日本版を見る前に視聴。(昔昔に見たのだが記憶がほとんどないので再視聴。)

社会風刺が土台となったシチュエーションサスペンス。集まったメンバーはそれぞれ社会の集団を表していて、「ああこういうクラスタいるいる」と膝を打つのが楽しい。警察官の男は家族を大事にする保守派で全体主義的。医者の女は弱者を大切にする革新派で個人主義的。設計の男はペシミストだが希望を失ってはいない独身男性、学生の女は(一分野に秀でていたり可能性を秘めている一方)まだ視野は狭い若者。そして障害を持つ男は一見お荷物だが……。
最初は協力するもぶつかっていく様はまさに社会!という感じで面白い。
(去年見た「プラットフォーム」も作りは同じ。こういう構造好きだなあ。)

一方で主義主張を通そうとするあまり人物の考えや感情が飛躍するシーンがちょこちょこある。
そのせいで、ちょっと高尚なことを言おうとする学生演劇のような趣が出てしまい、非常にこそばゆかった。このあたりもうちょい上手にやれてたら傑作になれたかもしれんな…。(あと夫が「そもそも数学専攻と医者がいるのに初手で数字に座標の可能性を見出さないのはさすがにご都合感が…」と言っていたが、自分は数学なんもわからんので違和感を持てなかったです。悲しいね。)
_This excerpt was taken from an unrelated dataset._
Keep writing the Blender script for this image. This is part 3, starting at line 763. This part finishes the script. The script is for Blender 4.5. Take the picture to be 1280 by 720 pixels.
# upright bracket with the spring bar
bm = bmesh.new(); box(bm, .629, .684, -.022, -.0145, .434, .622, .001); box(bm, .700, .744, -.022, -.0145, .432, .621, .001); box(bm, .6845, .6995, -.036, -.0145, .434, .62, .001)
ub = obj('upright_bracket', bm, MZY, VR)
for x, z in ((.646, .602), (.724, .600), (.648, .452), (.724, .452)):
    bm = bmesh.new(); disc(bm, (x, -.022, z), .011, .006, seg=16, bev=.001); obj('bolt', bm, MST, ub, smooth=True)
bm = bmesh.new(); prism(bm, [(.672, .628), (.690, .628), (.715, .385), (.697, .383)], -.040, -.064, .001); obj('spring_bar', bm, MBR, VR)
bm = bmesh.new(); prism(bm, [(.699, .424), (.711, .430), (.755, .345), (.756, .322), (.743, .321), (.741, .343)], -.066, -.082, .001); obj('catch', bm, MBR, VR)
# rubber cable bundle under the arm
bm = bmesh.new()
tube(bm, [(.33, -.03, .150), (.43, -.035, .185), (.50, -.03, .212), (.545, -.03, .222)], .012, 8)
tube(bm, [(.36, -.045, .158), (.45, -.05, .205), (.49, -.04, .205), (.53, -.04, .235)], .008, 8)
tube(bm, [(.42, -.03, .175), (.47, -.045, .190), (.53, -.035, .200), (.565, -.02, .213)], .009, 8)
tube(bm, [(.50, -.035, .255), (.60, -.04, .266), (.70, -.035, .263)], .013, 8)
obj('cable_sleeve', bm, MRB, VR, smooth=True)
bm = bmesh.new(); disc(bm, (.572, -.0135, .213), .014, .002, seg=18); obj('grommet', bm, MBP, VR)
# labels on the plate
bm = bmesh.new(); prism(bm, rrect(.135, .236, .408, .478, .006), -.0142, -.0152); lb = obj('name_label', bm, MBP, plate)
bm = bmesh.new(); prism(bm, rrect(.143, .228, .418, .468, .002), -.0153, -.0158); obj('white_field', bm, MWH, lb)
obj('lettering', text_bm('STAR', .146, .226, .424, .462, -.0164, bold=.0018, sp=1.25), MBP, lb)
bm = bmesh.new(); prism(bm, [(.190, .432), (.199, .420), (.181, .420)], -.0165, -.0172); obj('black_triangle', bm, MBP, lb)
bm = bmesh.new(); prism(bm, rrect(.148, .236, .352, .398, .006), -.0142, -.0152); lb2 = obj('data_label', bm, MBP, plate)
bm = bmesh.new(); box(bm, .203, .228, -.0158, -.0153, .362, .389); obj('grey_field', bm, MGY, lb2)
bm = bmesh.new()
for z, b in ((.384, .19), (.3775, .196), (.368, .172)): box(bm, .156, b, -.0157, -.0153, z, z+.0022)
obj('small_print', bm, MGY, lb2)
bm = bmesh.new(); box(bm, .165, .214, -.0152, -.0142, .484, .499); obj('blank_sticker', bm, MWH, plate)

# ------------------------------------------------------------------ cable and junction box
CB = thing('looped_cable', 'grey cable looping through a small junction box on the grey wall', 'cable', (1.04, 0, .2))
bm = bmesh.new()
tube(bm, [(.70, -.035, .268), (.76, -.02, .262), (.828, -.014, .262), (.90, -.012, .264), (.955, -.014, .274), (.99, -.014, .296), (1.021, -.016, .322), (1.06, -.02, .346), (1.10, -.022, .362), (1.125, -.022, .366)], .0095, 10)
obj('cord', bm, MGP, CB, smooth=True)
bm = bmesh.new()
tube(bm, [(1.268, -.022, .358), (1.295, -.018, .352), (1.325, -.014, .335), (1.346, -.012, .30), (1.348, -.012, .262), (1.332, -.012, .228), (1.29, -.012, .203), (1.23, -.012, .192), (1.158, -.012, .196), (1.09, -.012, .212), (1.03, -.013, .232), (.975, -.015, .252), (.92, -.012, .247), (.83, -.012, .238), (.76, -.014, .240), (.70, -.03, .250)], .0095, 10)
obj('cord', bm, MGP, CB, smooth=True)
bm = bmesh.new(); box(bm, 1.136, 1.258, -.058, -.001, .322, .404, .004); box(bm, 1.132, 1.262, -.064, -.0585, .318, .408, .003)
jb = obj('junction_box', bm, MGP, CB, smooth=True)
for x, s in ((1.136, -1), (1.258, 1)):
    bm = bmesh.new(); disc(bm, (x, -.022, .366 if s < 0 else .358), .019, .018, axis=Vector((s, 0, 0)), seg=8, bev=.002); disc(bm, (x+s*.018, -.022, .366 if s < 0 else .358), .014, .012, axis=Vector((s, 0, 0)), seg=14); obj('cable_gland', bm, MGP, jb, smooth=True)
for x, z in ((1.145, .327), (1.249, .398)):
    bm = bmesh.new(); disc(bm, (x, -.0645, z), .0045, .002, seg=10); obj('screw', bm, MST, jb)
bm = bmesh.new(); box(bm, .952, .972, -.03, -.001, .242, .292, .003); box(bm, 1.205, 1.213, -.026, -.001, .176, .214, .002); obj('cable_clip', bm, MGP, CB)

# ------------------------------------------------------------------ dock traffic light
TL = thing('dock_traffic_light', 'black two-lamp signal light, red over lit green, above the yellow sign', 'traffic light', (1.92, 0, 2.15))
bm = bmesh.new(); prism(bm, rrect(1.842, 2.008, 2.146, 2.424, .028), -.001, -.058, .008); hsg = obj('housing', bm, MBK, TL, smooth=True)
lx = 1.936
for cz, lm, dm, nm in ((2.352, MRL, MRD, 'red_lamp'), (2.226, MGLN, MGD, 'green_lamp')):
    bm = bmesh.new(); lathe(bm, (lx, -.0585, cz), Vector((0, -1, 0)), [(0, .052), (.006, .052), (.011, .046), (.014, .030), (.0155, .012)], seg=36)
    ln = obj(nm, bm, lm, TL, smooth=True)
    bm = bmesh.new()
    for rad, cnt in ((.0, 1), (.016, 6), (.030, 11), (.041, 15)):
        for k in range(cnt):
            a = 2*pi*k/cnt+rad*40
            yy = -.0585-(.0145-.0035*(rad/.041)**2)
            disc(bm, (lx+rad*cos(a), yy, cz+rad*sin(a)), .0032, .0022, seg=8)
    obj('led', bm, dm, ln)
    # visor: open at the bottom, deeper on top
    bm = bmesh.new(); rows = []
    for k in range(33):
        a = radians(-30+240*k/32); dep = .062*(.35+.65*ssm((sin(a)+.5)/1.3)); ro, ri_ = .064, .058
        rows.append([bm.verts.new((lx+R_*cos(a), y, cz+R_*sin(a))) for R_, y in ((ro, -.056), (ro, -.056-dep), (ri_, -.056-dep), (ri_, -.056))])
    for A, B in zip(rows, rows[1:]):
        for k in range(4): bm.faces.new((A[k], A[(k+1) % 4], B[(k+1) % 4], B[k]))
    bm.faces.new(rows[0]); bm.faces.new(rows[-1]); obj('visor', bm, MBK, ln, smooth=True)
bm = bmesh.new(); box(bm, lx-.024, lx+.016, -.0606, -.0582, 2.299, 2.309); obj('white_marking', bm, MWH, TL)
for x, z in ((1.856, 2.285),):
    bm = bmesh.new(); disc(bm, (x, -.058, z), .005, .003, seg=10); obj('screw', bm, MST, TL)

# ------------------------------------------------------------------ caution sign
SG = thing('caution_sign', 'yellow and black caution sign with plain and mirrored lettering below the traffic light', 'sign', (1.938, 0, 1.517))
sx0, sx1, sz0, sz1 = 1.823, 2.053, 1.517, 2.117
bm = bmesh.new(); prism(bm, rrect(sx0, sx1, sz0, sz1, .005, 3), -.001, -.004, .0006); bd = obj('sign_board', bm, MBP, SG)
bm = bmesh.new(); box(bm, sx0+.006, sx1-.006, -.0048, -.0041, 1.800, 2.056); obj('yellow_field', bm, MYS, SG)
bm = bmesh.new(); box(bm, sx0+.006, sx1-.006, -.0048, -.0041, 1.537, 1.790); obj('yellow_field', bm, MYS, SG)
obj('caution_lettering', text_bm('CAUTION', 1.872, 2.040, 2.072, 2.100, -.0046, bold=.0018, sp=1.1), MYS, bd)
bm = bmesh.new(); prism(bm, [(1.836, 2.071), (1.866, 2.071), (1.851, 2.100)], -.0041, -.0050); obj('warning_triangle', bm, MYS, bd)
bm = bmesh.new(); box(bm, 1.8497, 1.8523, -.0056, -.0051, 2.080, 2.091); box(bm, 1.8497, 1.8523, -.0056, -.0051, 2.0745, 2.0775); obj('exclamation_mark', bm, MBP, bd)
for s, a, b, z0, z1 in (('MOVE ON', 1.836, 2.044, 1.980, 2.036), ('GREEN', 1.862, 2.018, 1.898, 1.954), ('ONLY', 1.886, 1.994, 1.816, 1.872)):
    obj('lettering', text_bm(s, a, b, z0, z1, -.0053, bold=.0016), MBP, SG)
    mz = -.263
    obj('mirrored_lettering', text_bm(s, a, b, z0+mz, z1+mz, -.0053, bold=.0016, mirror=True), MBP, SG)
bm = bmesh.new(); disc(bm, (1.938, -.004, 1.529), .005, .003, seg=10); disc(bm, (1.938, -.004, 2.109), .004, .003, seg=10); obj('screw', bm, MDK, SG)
しかし、ラストに向かっての疾走感と一縷の希望の見せ方が良かった。
あと個人的に「難しいことを考えて立ち止まらず、目の前のことをやるのが大事」みたいなセリフに納得させられそうになった体験が面白かった。人は目の前のことばかり考えていてもダメだし、全体のことばかり考えていてもダメなのだろな。